• [SHORT PROBLEM]: Transcribe the listing verbatim. Do not carry over any pictures.

• [DATASET EXTRACT]:
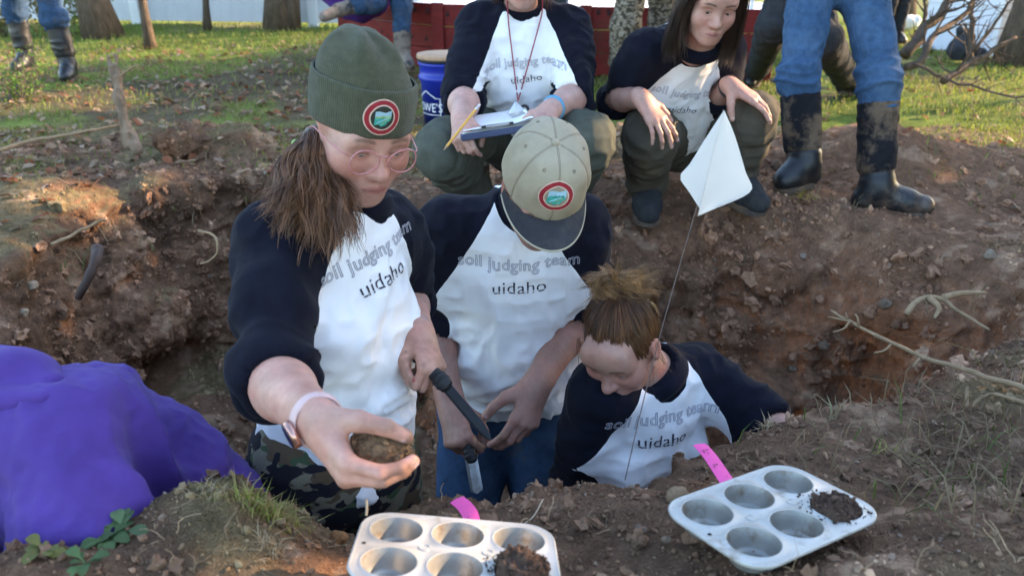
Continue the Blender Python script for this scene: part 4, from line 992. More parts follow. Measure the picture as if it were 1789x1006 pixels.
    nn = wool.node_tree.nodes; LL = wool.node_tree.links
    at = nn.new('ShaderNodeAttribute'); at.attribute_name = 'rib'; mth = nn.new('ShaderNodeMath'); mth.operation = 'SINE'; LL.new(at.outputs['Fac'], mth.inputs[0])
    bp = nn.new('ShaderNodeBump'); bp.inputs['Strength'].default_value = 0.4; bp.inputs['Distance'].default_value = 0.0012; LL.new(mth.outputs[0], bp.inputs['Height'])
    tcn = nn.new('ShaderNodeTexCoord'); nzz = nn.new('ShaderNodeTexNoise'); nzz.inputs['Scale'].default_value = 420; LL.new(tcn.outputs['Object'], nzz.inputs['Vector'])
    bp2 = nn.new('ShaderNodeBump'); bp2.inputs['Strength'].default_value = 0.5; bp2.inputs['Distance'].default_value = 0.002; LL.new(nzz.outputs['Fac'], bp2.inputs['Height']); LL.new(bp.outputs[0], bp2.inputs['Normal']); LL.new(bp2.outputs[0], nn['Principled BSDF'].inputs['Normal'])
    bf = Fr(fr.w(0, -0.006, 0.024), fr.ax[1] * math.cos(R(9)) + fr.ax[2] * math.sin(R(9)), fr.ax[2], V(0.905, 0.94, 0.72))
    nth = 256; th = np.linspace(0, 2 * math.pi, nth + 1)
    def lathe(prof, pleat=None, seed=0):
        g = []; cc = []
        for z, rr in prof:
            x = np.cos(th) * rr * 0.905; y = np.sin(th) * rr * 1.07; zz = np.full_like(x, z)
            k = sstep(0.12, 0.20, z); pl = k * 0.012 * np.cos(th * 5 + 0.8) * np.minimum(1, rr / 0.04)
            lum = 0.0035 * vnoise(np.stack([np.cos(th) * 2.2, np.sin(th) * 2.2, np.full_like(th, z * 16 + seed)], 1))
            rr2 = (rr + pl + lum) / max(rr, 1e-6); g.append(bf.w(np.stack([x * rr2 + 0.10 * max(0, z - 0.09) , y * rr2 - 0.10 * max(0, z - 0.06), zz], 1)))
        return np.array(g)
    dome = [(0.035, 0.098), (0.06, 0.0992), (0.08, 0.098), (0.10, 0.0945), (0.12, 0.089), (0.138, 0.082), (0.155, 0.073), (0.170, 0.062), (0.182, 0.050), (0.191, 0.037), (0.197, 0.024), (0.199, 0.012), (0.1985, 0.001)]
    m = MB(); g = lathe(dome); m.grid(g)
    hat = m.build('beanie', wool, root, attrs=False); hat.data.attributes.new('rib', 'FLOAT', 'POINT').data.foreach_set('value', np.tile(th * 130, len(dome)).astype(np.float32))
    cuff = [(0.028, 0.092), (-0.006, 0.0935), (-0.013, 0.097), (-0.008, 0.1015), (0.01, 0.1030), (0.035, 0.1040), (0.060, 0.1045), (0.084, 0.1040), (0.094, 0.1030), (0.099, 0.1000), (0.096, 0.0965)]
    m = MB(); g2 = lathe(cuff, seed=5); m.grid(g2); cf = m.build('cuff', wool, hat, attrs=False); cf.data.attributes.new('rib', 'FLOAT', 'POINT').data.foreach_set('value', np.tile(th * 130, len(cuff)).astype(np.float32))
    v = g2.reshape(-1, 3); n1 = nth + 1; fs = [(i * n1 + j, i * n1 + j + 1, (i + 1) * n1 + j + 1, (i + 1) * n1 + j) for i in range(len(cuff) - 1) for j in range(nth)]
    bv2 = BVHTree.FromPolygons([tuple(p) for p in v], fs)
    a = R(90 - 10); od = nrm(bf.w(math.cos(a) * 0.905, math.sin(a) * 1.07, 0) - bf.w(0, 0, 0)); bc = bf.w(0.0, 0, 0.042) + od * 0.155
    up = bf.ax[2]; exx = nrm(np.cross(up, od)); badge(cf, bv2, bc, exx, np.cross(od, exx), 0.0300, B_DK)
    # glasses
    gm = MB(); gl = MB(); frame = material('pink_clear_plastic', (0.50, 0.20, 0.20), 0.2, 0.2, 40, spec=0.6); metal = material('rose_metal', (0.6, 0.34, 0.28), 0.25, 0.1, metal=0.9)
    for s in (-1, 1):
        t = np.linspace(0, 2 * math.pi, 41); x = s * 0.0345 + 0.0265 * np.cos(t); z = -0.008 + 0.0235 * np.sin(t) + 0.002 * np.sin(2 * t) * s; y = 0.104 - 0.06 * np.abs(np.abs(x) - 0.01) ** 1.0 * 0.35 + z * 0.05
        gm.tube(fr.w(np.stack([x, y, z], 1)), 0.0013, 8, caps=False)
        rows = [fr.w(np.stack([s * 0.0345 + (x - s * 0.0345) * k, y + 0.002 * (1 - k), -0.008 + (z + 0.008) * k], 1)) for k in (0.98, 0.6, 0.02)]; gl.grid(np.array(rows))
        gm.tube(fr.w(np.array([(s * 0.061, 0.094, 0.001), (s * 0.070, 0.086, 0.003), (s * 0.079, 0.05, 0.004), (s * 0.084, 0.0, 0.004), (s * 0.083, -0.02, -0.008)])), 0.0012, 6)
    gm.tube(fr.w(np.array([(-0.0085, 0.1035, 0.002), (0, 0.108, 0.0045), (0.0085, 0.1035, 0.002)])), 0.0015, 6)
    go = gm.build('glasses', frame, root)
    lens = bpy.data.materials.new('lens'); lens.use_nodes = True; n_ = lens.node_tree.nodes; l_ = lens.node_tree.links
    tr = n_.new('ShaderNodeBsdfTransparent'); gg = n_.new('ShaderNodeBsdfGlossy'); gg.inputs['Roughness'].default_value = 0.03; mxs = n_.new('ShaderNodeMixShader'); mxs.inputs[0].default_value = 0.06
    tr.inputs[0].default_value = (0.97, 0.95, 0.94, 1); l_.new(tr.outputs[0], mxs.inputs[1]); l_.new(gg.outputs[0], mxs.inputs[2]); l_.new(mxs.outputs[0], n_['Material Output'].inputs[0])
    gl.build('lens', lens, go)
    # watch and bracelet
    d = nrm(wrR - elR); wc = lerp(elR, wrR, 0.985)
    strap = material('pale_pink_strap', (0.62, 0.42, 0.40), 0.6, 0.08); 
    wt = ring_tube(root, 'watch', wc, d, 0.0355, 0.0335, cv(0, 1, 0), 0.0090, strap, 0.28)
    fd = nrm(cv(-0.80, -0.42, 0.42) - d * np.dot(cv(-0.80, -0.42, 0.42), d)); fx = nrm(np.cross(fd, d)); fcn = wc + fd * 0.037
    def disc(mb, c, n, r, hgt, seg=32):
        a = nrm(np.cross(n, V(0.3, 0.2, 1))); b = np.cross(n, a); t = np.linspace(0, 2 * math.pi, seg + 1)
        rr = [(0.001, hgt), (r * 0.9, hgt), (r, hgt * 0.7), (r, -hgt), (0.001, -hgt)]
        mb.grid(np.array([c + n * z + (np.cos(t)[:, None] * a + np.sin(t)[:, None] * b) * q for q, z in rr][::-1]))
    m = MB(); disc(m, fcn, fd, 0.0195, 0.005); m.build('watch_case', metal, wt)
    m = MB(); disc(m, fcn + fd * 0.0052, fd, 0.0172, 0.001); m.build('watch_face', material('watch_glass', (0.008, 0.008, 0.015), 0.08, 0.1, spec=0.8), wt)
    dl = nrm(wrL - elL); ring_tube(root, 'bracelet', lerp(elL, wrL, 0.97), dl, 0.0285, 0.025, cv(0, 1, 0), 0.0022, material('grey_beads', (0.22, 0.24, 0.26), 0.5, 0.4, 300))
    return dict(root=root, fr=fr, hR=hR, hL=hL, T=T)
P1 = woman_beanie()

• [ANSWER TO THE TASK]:
Continue the Blender Python script for this scene: part 4, from line 992. More parts follow. Measure the picture as if it were 1789x1006 pixels.
    nn = wool.node_tree.nodes; LL = wool.node_tree.links
    at = nn.new('ShaderNodeAttribute'); at.attribute_name = 'rib'; mth = nn.new('ShaderNodeMath'); mth.operation = 'SINE'; LL.new(at.outputs['Fac'], mth.inputs[0])
    bp = nn.new('ShaderNodeBump'); bp.inputs['Strength'].default_value = 0.4; bp.inputs['Distance'].default_value = 0.0012; LL.new(mth.outputs[0], bp.inputs['Height'])
    tcn = nn.new('ShaderNodeTexCoord'); nzz = nn.new('ShaderNodeTexNoise'); nzz.inputs['Scale'].default_value = 420; LL.new(tcn.outputs['Object'], nzz.inputs['Vector'])
    bp2 = nn.new('ShaderNodeBump'); bp2.inputs['Strength'].default_value = 0.5; bp2.inputs['Distance'].default_value = 0.002; LL.new(nzz.outputs['Fac'], bp2.inputs['Height']); LL.new(bp.outputs[0], bp2.inputs['Normal']); LL.new(bp2.outputs[0], nn['Principled BSDF'].inputs['Normal'])
    bf = Fr(fr.w(0, -0.006, 0.024), fr.ax[1] * math.cos(R(9)) + fr.ax[2] * math.sin(R(9)), fr.ax[2], V(0.905, 0.94, 0.72))
    nth = 256; th = np.linspace(0, 2 * math.pi, nth + 1)
    def lathe(prof, pleat=None, seed=0):
        g = []; cc = []
        for z, rr in prof:
            x = np.cos(th) * rr * 0.905; y = np.sin(th) * rr * 1.07; zz = np.full_like(x, z)
            k = sstep(0.12, 0.20, z); pl = k * 0.012 * np.cos(th * 5 + 0.8) * np.minimum(1, rr / 0.04)
            lum = 0.0035 * vnoise(np.stack([np.cos(th) * 2.2, np.sin(th) * 2.2, np.full_like(th, z * 16 + seed)], 1))
            rr2 = (rr + pl + lum) / max(rr, 1e-6); g.append(bf.w(np.stack([x * rr2 + 0.10 * max(0, z - 0.09) , y * rr2 - 0.10 * max(0, z - 0.06), zz], 1)))
        return np.array(g)
    dome = [(0.035, 0.098), (0.06, 0.0992), (0.08, 0.098), (0.10, 0.0945), (0.12, 0.089), (0.138, 0.082), (0.155, 0.073), (0.170, 0.062), (0.182, 0.050), (0.191, 0.037), (0.197, 0.024), (0.199, 0.012), (0.1985, 0.001)]
    m = MB(); g = lathe(dome); m.grid(g)
    hat = m.build('beanie', wool, root, attrs=False); hat.data.attributes.new('rib', 'FLOAT', 'POINT').data.foreach_set('value', np.tile(th * 130, len(dome)).astype(np.float32))
    cuff = [(0.028, 0.092), (-0.006, 0.0935), (-0.013, 0.097), (-0.008, 0.1015), (0.01, 0.1030), (0.035, 0.1040), (0.060, 0.1045), (0.084, 0.1040), (0.094, 0.1030), (0.099, 0.1000), (0.096, 0.0965)]
    m = MB(); g2 = lathe(cuff, seed=5); m.grid(g2); cf = m.build('cuff', wool, hat, attrs=False); cf.data.attributes.new('rib', 'FLOAT', 'POINT').data.foreach_set('value', np.tile(th * 130, len(cuff)).astype(np.float32))
    v = g2.reshape(-1, 3); n1 = nth + 1; fs = [(i * n1 + j, i * n1 + j + 1, (i + 1) * n1 + j + 1, (i + 1) * n1 + j) for i in range(len(cuff) - 1) for j in range(nth)]
    bv2 = BVHTree.FromPolygons([tuple(p) for p in v], fs)
    a = R(90 - 10); od = nrm(bf.w(math.cos(a) * 0.905, math.sin(a) * 1.07, 0) - bf.w(0, 0, 0)); bc = bf.w(0.0, 0, 0.042) + od * 0.155
    up = bf.ax[2]; exx = nrm(np.cross(up, od)); badge(cf, bv2, bc, exx, np.cross(od, exx), 0.0300, B_DK)
    # glasses
    gm = MB(); gl = MB(); frame = material('pink_clear_plastic', (0.50, 0.20, 0.20), 0.2, 0.2, 40, spec=0.6); metal = material('rose_metal', (0.6, 0.34, 0.28), 0.25, 0.1, metal=0.9)
    for s in (-1, 1):
        t = np.linspace(0, 2 * math.pi, 41); x = s * 0.0345 + 0.0265 * np.cos(t); z = -0.008 + 0.0235 * np.sin(t) + 0.002 * np.sin(2 * t) * s; y = 0.104 - 0.06 * np.abs(np.abs(x) - 0.01) ** 1.0 * 0.35 + z * 0.05
        gm.tube(fr.w(np.stack([x, y, z], 1)), 0.0013, 8, caps=False)
        rows = [fr.w(np.stack([s * 0.0345 + (x - s * 0.0345) * k, y + 0.002 * (1 - k), -0.008 + (z + 0.008) * k], 1)) for k in (0.98, 0.6, 0.02)]; gl.grid(np.array(rows))
        gm.tube(fr.w(np.array([(s * 0.061, 0.094, 0.001), (s * 0.070, 0.086, 0.003), (s * 0.079, 0.05, 0.004), (s * 0.084, 0.0, 0.004), (s * 0.083, -0.02, -0.008)])), 0.0012, 6)
    gm.tube(fr.w(np.array([(-0.0085, 0.1035, 0.002), (0, 0.108, 0.0045), (0.0085, 0.1035, 0.002)])), 0.0015, 6)
    go = gm.build('glasses', frame, root)
    lens = bpy.data.materials.new('lens'); lens.use_nodes = True; n_ = lens.node_tree.nodes; l_ = lens.node_tree.links
    tr = n_.new('ShaderNodeBsdfTransparent'); gg = n_.new('ShaderNodeBsdfGlossy'); gg.inputs['Roughness'].default_value = 0.03; mxs = n_.new('ShaderNodeMixShader'); mxs.inputs[0].default_value = 0.06
    tr.inputs[0].default_value = (0.97, 0.95, 0.94, 1); l_.new(tr.outputs[0], mxs.inputs[1]); l_.new(gg.outputs[0], mxs.inputs[2]); l_.new(mxs.outputs[0], n_['Material Output'].inputs[0])
    gl.build('lens', lens, go)
    # watch and bracelet
    d = nrm(wrR - elR); wc = lerp(elR, wrR, 0.985)
    strap = material('pale_pink_strap', (0.62, 0.42, 0.40), 0.6, 0.08); 
    wt = ring_tube(root, 'watch', wc, d, 0.0355, 0.0335, cv(0, 1, 0), 0.0090, strap, 0.28)
    fd = nrm(cv(-0.80, -0.42, 0.42) - d * np.dot(cv(-0.80, -0.42, 0.42), d)); fx = nrm(np.cross(fd, d)); fcn = wc + fd * 0.037
    def disc(mb, c, n, r, hgt, seg=32):
        a = nrm(np.cross(n, V(0.3, 0.2, 1))); b = np.cross(n, a); t = np.linspace(0, 2 * math.pi, seg + 1)
        rr = [(0.001, hgt), (r * 0.9, hgt), (r, hgt * 0.7), (r, -hgt), (0.001, -hgt)]
        mb.grid(np.array([c + n * z + (np.cos(t)[:, None] * a + np.sin(t)[:, None] * b) * q for q, z in rr][::-1]))
    m = MB(); disc(m, fcn, fd, 0.0195, 0.005); m.build('watch_case', metal, wt)
    m = MB(); disc(m, fcn + fd * 0.0052, fd, 0.0172, 0.001); m.build('watch_face', material('watch_glass', (0.008, 0.008, 0.015), 0.08, 0.1, spec=0.8), wt)
    dl = nrm(wrL - elL); ring_tube(root, 'bracelet', lerp(elL, wrL, 0.97), dl, 0.0285, 0.025, cv(0, 1, 0), 0.0022, material('grey_beads', (0.22, 0.24, 0.26), 0.5, 0.4, 300))
    return dict(root=root, fr=fr, hR=hR, hL=hL, T=T)
P1 = woman_beanie()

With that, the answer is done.